Material shown.
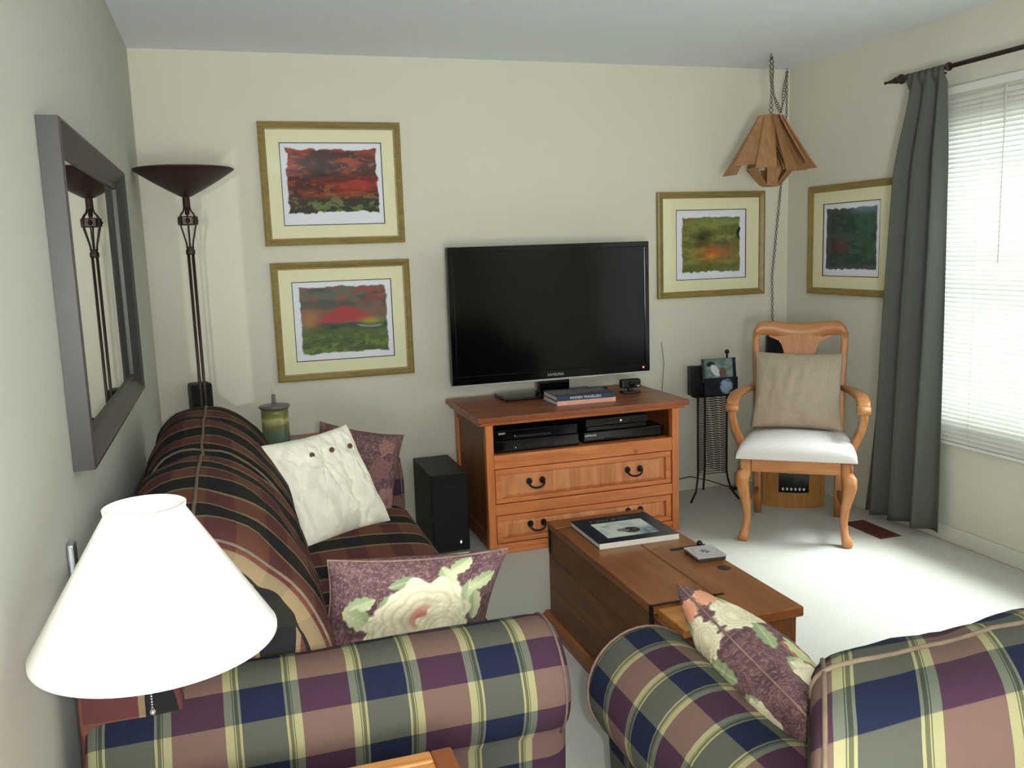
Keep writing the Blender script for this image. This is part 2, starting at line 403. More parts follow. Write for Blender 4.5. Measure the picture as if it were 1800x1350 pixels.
M_white_print = plain('white_ink', (225, 228, 230), .5, var=0)
M_gold = wood('olive_gilt_frame', (98, 84, 44), (134, 116, 62), (158, 140, 82), 'x', .45, 2.2)
M_matb = plain('cream_mat_board', (226, 222, 184), .9, var=.02)
M_line = plain('dark_mat_bevel', (38, 36, 44), .7, var=.02)
M_paintC = vcol_mat('artist_print', .8, .15, 0, .03, 60)
M_cover = vcol_mat('glossy_printed_cover', .22, .45, 0, .03, 60)
M_floral = vcol_mat('floral_print_cotton', .85, .2, .15, .14, 400)
M_page = plain('book_pages', (222, 218, 205), .8, var=.03)
M_plaid_a = fabric_plaid('plaid_upholstery_arm', .695)
M_plaid_b = fabric_plaid('plaid_upholstery_seat_dimmed', .07, v0=.03, dim=1)
M_plaid_d = fabric_plaid('plaid_upholstery_loveseat_arm', .07, v0=.03)
M_plaid_c = fabric_plaid('plaid_upholstery_loveseat', 1.265, per=.30, vper=.19, v0=.095)
M_pipe_d = plain('plaid_piping_brown', (104, 80, 72), .8, var=.25, scale=40)
M_pipe = plain('plaid_piping_beige', (108, 92, 74), .8, var=.25, scale=40)
M_white_c = plain('cream_cotton', (236, 232, 216), .85, spec=.2, var=.02, scale=8, bump=.15)
M_linen = plain('beige_linen', (172, 156, 136), .9, spec=.15, var=.1, scale=120, bump=.5)
M_seatc = plain('off_white_upholstery', (218, 212, 208), .9, spec=.15, var=.04, scale=120, bump=.4)
M_fpipe = plain('floral_piping', (138, 112, 100), .8, var=.35, scale=40)
M_button = plain('brown_wooden_button', (92, 58, 48), .4, var=.1)
M_shade = plain('white_lampshade_linen', (250, 248, 242), .85, spec=.2, var=.01, scale=200, bump=.1, Emission_Strength=0.0)
t = NT('grey_curtain'); c_ = t.coord('UV'); wv = t.noise(t.mapping(c_, (500, 260, 1)), 1, 2)
t.bump(wv, .4, .001); t.set(t.mix(wv, lin(112, 115, 106), lin(80, 84, 78)), .85, 0, .15)
tr = t.n('BsdfTranslucent'); tr.inputs[0].default_value = lin(120, 126, 120)
mx = t.n('MixShader'); mx.inputs[0].default_value = .25; t.l(t.b.outputs[0], mx.inputs[1]); t.l(tr.outputs[0], mx.inputs[2])
t.l(mx.outputs[0], t.t.nodes['Material Output'].inputs[0]); M_curtain = t.m
t = NT('white_blind_slat'); t.set(lin(236, 236, 230), .5, 0, .3); tr = t.n('BsdfTranslucent'); tr.inputs[0].default_value = lin(250, 250, 246)
mx = t.n('MixShader'); mx.inputs[0].default_value = .28; t.l(t.b.outputs[0], mx.inputs[1]); t.l(tr.outputs[0], mx.inputs[2])
t.l(mx.outputs[0], t.t.nodes['Material Output'].inputs[0]); M_blind = t.m
def glass_mat(name, tint=(1, 1, 1, 1), refl=.06, rough=.02):
    t = NT(name); tp = t.n('BsdfTransparent'); tp.inputs[0].default_value = tint
    gl = t.n('BsdfGlossy'); gl.inputs['Roughness'].default_value = rough
    lw = t.n('LayerWeight'); lw.inputs[0].default_value = .25
    f = t.math('ADD', t.math('MULTIPLY', lw.outputs['Facing'], refl*3), refl)
    mx = t.n('MixShader'); t.l(f, mx.inputs[0]); t.l(tp.outputs[0], mx.inputs[1]); t.l(gl.outputs[0], mx.inputs[2])
    t.l(mx.outputs[0], t.t.nodes['Material Output'].inputs[0]); return t.m
M_glass = glass_mat('clear_glass', refl=.012)
M_wglass = glass_mat('window_glass', (.94, .97, .96, 1), .04)
t = NT('mirror_silver'); M_mirror = t.set((.82, .85, .83, 1), .01, 1.0, .5)
M_mframe = plain('pewter_frame', (56, 52, 50), .45, .1, var=.12, scale=25)
t = NT('glazed_ceramic'); sz = t.n('SeparateXYZ'); t.l(t.coord('Object'), sz.inputs[0])
nzz = t.math('ADD', sz.outputs[2], t.math('MULTIPLY', t.noise(t.coord('Object'), 18, 4), .05))
M_jar = t.set(t.ramp(t.math('MULTIPLY', nzz, 5.0), [(.12, lin(60, 74, 96)), (.3, lin(88, 112, 88)), (.5, lin(104, 116, 92)), (.66, lin(128, 126, 84)), (.8, lin(196, 190, 130)), (.86, lin(140, 140, 74)), (1, lin(120, 120, 66))]), .18, 0, .6)
M_lid = plain('grey_glaze', (112, 108, 108), .3, var=.12)
M_red = NT('red_led').set(None, .4); M_red.node_tree.nodes['Principled BSDF'].inputs['Emission Color'].default_value = (1, .02, .1, 1); M_red.node_tree.nodes['Principled BSDF'].inputs['Emission Strength'].default_value = 4
M_grn = NT('green_led').set(None, .4); M_grn.node_tree.nodes['Principled BSDF'].inputs['Emission Color'].default_value = (.6, 1, .05, 1); M_grn.node_tree.nodes['Principled BSDF'].inputs['Emission Strength'].default_value = 3
M_wled = NT('white_led').set(None, .4); M_wled.node_tree.nodes['Principled BSDF'].inputs['Emission Color'].default_value = (.85, .9, 1, 1); M_wled.node_tree.nodes['Principled BSDF'].inputs['Emission Strength'].default_value = 2
M_cord = plain('grey_green_cord', (92, 90, 72), .6, var=.15)
M_vent = plain('brown_register', (96, 54, 44), .5, .2)
M_blue = plain('blue_cover', (70, 92, 140), .4)
M_peach = plain('peach_book_spine', (222, 166, 146), .5)
M_navy = plain('navy_book_spine', (40, 60, 92), .4)

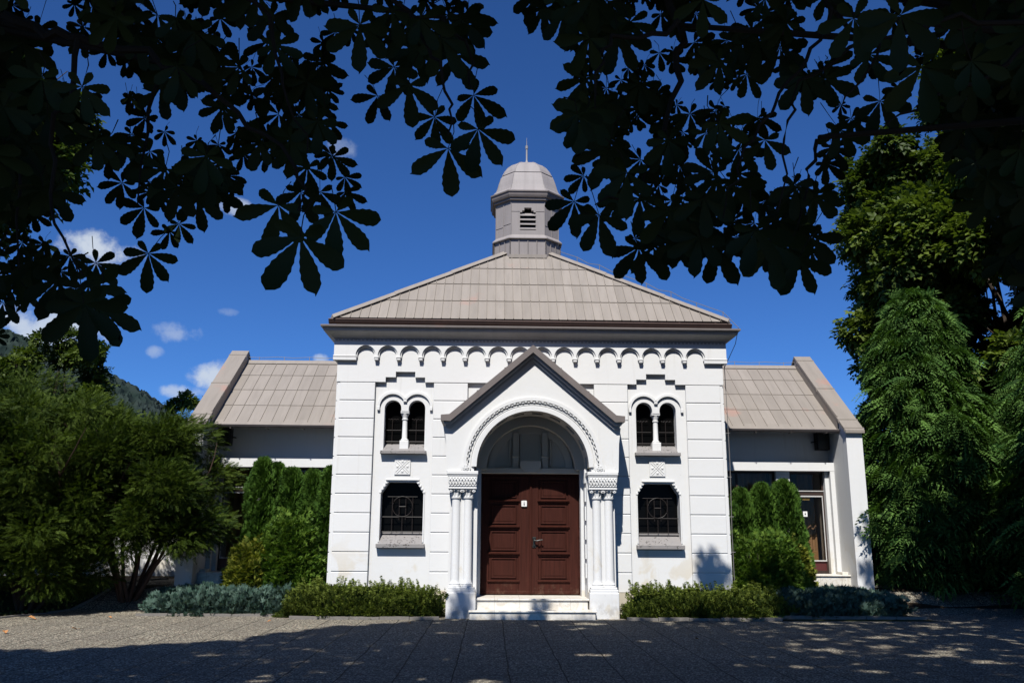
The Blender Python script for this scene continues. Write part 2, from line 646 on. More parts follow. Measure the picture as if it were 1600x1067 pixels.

Your objective. Write the records out once more, exactly as they appear, with no pictures.

Exercise output.
Keep writing the Blender script for this image. This is part 2, starting at line 403. More parts follow. Write for Blender 4.5. Measure the picture as if it were 1800x1350 pixels.
M_white_print = plain('white_ink', (225, 228, 230), .5, var=0)
M_gold = wood('olive_gilt_frame', (98, 84, 44), (134, 116, 62), (158, 140, 82), 'x', .45, 2.2)
M_matb = plain('cream_mat_board', (226, 222, 184), .9, var=.02)
M_line = plain('dark_mat_bevel', (38, 36, 44), .7, var=.02)
M_paintC = vcol_mat('artist_print', .8, .15, 0, .03, 60)
M_cover = vcol_mat('glossy_printed_cover', .22, .45, 0, .03, 60)
M_floral = vcol_mat('floral_print_cotton', .85, .2, .15, .14, 400)
M_page = plain('book_pages', (222, 218, 205), .8, var=.03)
M_plaid_a = fabric_plaid('plaid_upholstery_arm', .695)
M_plaid_b = fabric_plaid('plaid_upholstery_seat_dimmed', .07, v0=.03, dim=1)
M_plaid_d = fabric_plaid('plaid_upholstery_loveseat_arm', .07, v0=.03)
M_plaid_c = fabric_plaid('plaid_upholstery_loveseat', 1.265, per=.30, vper=.19, v0=.095)
M_pipe_d = plain('plaid_piping_brown', (104, 80, 72), .8, var=.25, scale=40)
M_pipe = plain('plaid_piping_beige', (108, 92, 74), .8, var=.25, scale=40)
M_white_c = plain('cream_cotton', (236, 232, 216), .85, spec=.2, var=.02, scale=8, bump=.15)
M_linen = plain('beige_linen', (172, 156, 136), .9, spec=.15, var=.1, scale=120, bump=.5)
M_seatc = plain('off_white_upholstery', (218, 212, 208), .9, spec=.15, var=.04, scale=120, bump=.4)
M_fpipe = plain('floral_piping', (138, 112, 100), .8, var=.35, scale=40)
M_button = plain('brown_wooden_button', (92, 58, 48), .4, var=.1)
M_shade = plain('white_lampshade_linen', (250, 248, 242), .85, spec=.2, var=.01, scale=200, bump=.1, Emission_Strength=0.0)
t = NT('grey_curtain'); c_ = t.coord('UV'); wv = t.noise(t.mapping(c_, (500, 260, 1)), 1, 2)
t.bump(wv, .4, .001); t.set(t.mix(wv, lin(112, 115, 106), lin(80, 84, 78)), .85, 0, .15)
tr = t.n('BsdfTranslucent'); tr.inputs[0].default_value = lin(120, 126, 120)
mx = t.n('MixShader'); mx.inputs[0].default_value = .25; t.l(t.b.outputs[0], mx.inputs[1]); t.l(tr.outputs[0], mx.inputs[2])
t.l(mx.outputs[0], t.t.nodes['Material Output'].inputs[0]); M_curtain = t.m
t = NT('white_blind_slat'); t.set(lin(236, 236, 230), .5, 0, .3); tr = t.n('BsdfTranslucent'); tr.inputs[0].default_value = lin(250, 250, 246)
mx = t.n('MixShader'); mx.inputs[0].default_value = .28; t.l(t.b.outputs[0], mx.inputs[1]); t.l(tr.outputs[0], mx.inputs[2])
t.l(mx.outputs[0], t.t.nodes['Material Output'].inputs[0]); M_blind = t.m
def glass_mat(name, tint=(1, 1, 1, 1), refl=.06, rough=.02):
    t = NT(name); tp = t.n('BsdfTransparent'); tp.inputs[0].default_value = tint
    gl = t.n('BsdfGlossy'); gl.inputs['Roughness'].default_value = rough
    lw = t.n('LayerWeight'); lw.inputs[0].default_value = .25
    f = t.math('ADD', t.math('MULTIPLY', lw.outputs['Facing'], refl*3), refl)
    mx = t.n('MixShader'); t.l(f, mx.inputs[0]); t.l(tp.outputs[0], mx.inputs[1]); t.l(gl.outputs[0], mx.inputs[2])
    t.l(mx.outputs[0], t.t.nodes['Material Output'].inputs[0]); return t.m
M_glass = glass_mat('clear_glass', refl=.012)
M_wglass = glass_mat('window_glass', (.94, .97, .96, 1), .04)
t = NT('mirror_silver'); M_mirror = t.set((.82, .85, .83, 1), .01, 1.0, .5)
M_mframe = plain('pewter_frame', (56, 52, 50), .45, .1, var=.12, scale=25)
t = NT('glazed_ceramic'); sz = t.n('SeparateXYZ'); t.l(t.coord('Object'), sz.inputs[0])
nzz = t.math('ADD', sz.outputs[2], t.math('MULTIPLY', t.noise(t.coord('Object'), 18, 4), .05))
M_jar = t.set(t.ramp(t.math('MULTIPLY', nzz, 5.0), [(.12, lin(60, 74, 96)), (.3, lin(88, 112, 88)), (.5, lin(104, 116, 92)), (.66, lin(128, 126, 84)), (.8, lin(196, 190, 130)), (.86, lin(140, 140, 74)), (1, lin(120, 120, 66))]), .18, 0, .6)
M_lid = plain('grey_glaze', (112, 108, 108), .3, var=.12)
M_red = NT('red_led').set(None, .4); M_red.node_tree.nodes['Principled BSDF'].inputs['Emission Color'].default_value = (1, .02, .1, 1); M_red.node_tree.nodes['Principled BSDF'].inputs['Emission Strength'].default_value = 4
M_grn = NT('green_led').set(None, .4); M_grn.node_tree.nodes['Principled BSDF'].inputs['Emission Color'].default_value = (.6, 1, .05, 1); M_grn.node_tree.nodes['Principled BSDF'].inputs['Emission Strength'].default_value = 3
M_wled = NT('white_led').set(None, .4); M_wled.node_tree.nodes['Principled BSDF'].inputs['Emission Color'].default_value = (.85, .9, 1, 1); M_wled.node_tree.nodes['Principled BSDF'].inputs['Emission Strength'].default_value = 2
M_cord = plain('grey_green_cord', (92, 90, 72), .6, var=.15)
M_vent = plain('brown_register', (96, 54, 44), .5, .2)
M_blue = plain('blue_cover', (70, 92, 140), .4)
M_peach = plain('peach_book_spine', (222, 166, 146), .5)
M_navy = plain('navy_book_spine', (40, 60, 92), .4)

The Blender Python script for this scene continues. Write part 2, from line 646 on. More parts follow. Measure the picture as if it were 1600x1067 pixels.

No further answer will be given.